• [Directions for this task]:
Your task is to output the entries below word for word.

• [Data records]:
-*-
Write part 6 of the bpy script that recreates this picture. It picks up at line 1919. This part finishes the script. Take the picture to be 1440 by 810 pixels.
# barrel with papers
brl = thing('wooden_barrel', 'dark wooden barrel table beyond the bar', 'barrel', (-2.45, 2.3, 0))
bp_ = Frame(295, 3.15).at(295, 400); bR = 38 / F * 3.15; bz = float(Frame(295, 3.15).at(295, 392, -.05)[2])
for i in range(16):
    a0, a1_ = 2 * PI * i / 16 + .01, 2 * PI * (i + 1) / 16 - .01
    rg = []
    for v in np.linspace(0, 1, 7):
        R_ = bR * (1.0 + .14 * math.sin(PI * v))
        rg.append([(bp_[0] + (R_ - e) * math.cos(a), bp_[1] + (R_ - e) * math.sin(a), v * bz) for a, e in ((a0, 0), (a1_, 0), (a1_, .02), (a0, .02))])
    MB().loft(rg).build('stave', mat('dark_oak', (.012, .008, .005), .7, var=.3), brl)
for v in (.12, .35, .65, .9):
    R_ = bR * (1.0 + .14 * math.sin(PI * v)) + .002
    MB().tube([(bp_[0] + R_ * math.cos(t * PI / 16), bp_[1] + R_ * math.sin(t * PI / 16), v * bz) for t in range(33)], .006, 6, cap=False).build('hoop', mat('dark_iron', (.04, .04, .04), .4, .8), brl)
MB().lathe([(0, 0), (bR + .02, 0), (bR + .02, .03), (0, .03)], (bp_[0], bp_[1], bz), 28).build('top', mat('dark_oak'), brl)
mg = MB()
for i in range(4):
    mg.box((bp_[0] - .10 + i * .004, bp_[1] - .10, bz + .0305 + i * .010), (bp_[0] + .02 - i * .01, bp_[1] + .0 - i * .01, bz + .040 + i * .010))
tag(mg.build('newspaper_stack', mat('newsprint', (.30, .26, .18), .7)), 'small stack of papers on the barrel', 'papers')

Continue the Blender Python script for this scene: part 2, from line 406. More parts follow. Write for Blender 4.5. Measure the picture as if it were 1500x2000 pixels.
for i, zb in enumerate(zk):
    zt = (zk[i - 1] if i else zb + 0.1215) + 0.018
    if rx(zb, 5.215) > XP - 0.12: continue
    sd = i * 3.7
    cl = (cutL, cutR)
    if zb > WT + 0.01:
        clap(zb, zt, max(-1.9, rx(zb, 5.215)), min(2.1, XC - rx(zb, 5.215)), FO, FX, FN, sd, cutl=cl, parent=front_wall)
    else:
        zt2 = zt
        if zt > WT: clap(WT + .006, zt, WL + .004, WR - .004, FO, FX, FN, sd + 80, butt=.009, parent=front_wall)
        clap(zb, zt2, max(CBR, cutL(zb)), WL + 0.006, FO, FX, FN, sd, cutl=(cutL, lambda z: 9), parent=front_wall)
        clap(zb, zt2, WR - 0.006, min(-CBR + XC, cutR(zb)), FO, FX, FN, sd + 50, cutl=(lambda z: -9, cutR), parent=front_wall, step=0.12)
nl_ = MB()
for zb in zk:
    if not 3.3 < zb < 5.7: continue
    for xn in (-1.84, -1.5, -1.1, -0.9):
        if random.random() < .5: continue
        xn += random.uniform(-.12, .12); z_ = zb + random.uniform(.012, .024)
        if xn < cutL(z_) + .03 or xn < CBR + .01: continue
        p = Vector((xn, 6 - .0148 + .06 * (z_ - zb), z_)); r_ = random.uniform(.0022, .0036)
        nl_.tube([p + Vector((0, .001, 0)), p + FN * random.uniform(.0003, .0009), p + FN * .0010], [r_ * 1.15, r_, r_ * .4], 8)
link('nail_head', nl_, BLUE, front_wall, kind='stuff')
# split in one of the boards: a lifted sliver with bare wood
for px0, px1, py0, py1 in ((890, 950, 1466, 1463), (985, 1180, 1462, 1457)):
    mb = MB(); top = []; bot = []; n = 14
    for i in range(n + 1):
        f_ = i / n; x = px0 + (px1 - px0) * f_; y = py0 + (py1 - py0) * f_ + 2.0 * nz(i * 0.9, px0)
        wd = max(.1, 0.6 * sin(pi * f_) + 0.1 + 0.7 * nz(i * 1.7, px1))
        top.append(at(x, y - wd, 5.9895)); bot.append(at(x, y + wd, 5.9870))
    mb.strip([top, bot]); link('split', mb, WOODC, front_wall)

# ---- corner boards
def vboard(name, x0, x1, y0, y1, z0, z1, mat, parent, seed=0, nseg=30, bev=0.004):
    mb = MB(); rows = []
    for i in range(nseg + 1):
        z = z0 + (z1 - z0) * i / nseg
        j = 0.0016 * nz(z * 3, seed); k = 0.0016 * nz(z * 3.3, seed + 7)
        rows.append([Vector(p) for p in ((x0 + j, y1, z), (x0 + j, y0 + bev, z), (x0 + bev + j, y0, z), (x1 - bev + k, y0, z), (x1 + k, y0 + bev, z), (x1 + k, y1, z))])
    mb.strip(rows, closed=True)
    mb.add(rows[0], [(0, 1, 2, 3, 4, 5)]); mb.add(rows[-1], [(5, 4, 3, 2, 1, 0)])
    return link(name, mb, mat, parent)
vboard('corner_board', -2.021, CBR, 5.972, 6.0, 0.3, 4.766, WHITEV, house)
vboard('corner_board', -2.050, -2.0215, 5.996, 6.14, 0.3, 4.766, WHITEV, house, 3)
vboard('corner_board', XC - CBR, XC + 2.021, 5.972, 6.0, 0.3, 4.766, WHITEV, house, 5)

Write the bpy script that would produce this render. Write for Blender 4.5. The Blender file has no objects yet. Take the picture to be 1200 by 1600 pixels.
-*-
• [The result]:
Write part 6 of the bpy script that recreates this picture. It picks up at line 1919. This part finishes the script. Take the picture to be 1440 by 810 pixels.
# barrel with papers
brl = thing('wooden_barrel', 'dark wooden barrel table beyond the bar', 'barrel', (-2.45, 2.3, 0))
bp_ = Frame(295, 3.15).at(295, 400); bR = 38 / F * 3.15; bz = float(Frame(295, 3.15).at(295, 392, -.05)[2])
for i in range(16):
    a0, a1_ = 2 * PI * i / 16 + .01, 2 * PI * (i + 1) / 16 - .01
    rg = []
    for v in np.linspace(0, 1, 7):
        R_ = bR * (1.0 + .14 * math.sin(PI * v))
        rg.append([(bp_[0] + (R_ - e) * math.cos(a), bp_[1] + (R_ - e) * math.sin(a), v * bz) for a, e in ((a0, 0), (a1_, 0), (a1_, .02), (a0, .02))])
    MB().loft(rg).build('stave', mat('dark_oak', (.012, .008, .005), .7, var=.3), brl)
for v in (.12, .35, .65, .9):
    R_ = bR * (1.0 + .14 * math.sin(PI * v)) + .002
    MB().tube([(bp_[0] + R_ * math.cos(t * PI / 16), bp_[1] + R_ * math.sin(t * PI / 16), v * bz) for t in range(33)], .006, 6, cap=False).build('hoop', mat('dark_iron', (.04, .04, .04), .4, .8), brl)
MB().lathe([(0, 0), (bR + .02, 0), (bR + .02, .03), (0, .03)], (bp_[0], bp_[1], bz), 28).build('top', mat('dark_oak'), brl)
mg = MB()
for i in range(4):
    mg.box((bp_[0] - .10 + i * .004, bp_[1] - .10, bz + .0305 + i * .010), (bp_[0] + .02 - i * .01, bp_[1] + .0 - i * .01, bz + .040 + i * .010))
tag(mg.build('newspaper_stack', mat('newsprint', (.30, .26, .18), .7)), 'small stack of papers on the barrel', 'papers')

Continue the Blender Python script for this scene: part 2, from line 406. More parts follow. Write for Blender 4.5. Measure the picture as if it were 1500x2000 pixels.
for i, zb in enumerate(zk):
    zt = (zk[i - 1] if i else zb + 0.1215) + 0.018
    if rx(zb, 5.215) > XP - 0.12: continue
    sd = i * 3.7
    cl = (cutL, cutR)
    if zb > WT + 0.01:
        clap(zb, zt, max(-1.9, rx(zb, 5.215)), min(2.1, XC - rx(zb, 5.215)), FO, FX, FN, sd, cutl=cl, parent=front_wall)
    else:
        zt2 = zt
        if zt > WT: clap(WT + .006, zt, WL + .004, WR - .004, FO, FX, FN, sd + 80, butt=.009, parent=front_wall)
        clap(zb, zt2, max(CBR, cutL(zb)), WL + 0.006, FO, FX, FN, sd, cutl=(cutL, lambda z: 9), parent=front_wall)
        clap(zb, zt2, WR - 0.006, min(-CBR + XC, cutR(zb)), FO, FX, FN, sd + 50, cutl=(lambda z: -9, cutR), parent=front_wall, step=0.12)
nl_ = MB()
for zb in zk:
    if not 3.3 < zb < 5.7: continue
    for xn in (-1.84, -1.5, -1.1, -0.9):
        if random.random() < .5: continue
        xn += random.uniform(-.12, .12); z_ = zb + random.uniform(.012, .024)
        if xn < cutL(z_) + .03 or xn < CBR + .01: continue
        p = Vector((xn, 6 - .0148 + .06 * (z_ - zb), z_)); r_ = random.uniform(.0022, .0036)
        nl_.tube([p + Vector((0, .001, 0)), p + FN * random.uniform(.0003, .0009), p + FN * .0010], [r_ * 1.15, r_, r_ * .4], 8)
link('nail_head', nl_, BLUE, front_wall, kind='stuff')
# split in one of the boards: a lifted sliver with bare wood
for px0, px1, py0, py1 in ((890, 950, 1466, 1463), (985, 1180, 1462, 1457)):
    mb = MB(); top = []; bot = []; n = 14
    for i in range(n + 1):
        f_ = i / n; x = px0 + (px1 - px0) * f_; y = py0 + (py1 - py0) * f_ + 2.0 * nz(i * 0.9, px0)
        wd = max(.1, 0.6 * sin(pi * f_) + 0.1 + 0.7 * nz(i * 1.7, px1))
        top.append(at(x, y - wd, 5.9895)); bot.append(at(x, y + wd, 5.9870))
    mb.strip([top, bot]); link('split', mb, WOODC, front_wall)

# ---- corner boards
def vboard(name, x0, x1, y0, y1, z0, z1, mat, parent, seed=0, nseg=30, bev=0.004):
    mb = MB(); rows = []
    for i in range(nseg + 1):
        z = z0 + (z1 - z0) * i / nseg
        j = 0.0016 * nz(z * 3, seed); k = 0.0016 * nz(z * 3.3, seed + 7)
        rows.append([Vector(p) for p in ((x0 + j, y1, z), (x0 + j, y0 + bev, z), (x0 + bev + j, y0, z), (x1 - bev + k, y0, z), (x1 + k, y0 + bev, z), (x1 + k, y1, z))])
    mb.strip(rows, closed=True)
    mb.add(rows[0], [(0, 1, 2, 3, 4, 5)]); mb.add(rows[-1], [(5, 4, 3, 2, 1, 0)])
    return link(name, mb, mat, parent)
vboard('corner_board', -2.021, CBR, 5.972, 6.0, 0.3, 4.766, WHITEV, house)
vboard('corner_board', -2.050, -2.0215, 5.996, 6.14, 0.3, 4.766, WHITEV, house, 3)
vboard('corner_board', XC - CBR, XC + 2.021, 5.972, 6.0, 0.3, 4.766, WHITEV, house, 5)

Write the bpy script that would produce this render. Write for Blender 4.5. The Blender file has no objects yet. Take the picture to be 1200 by 1600 pixels.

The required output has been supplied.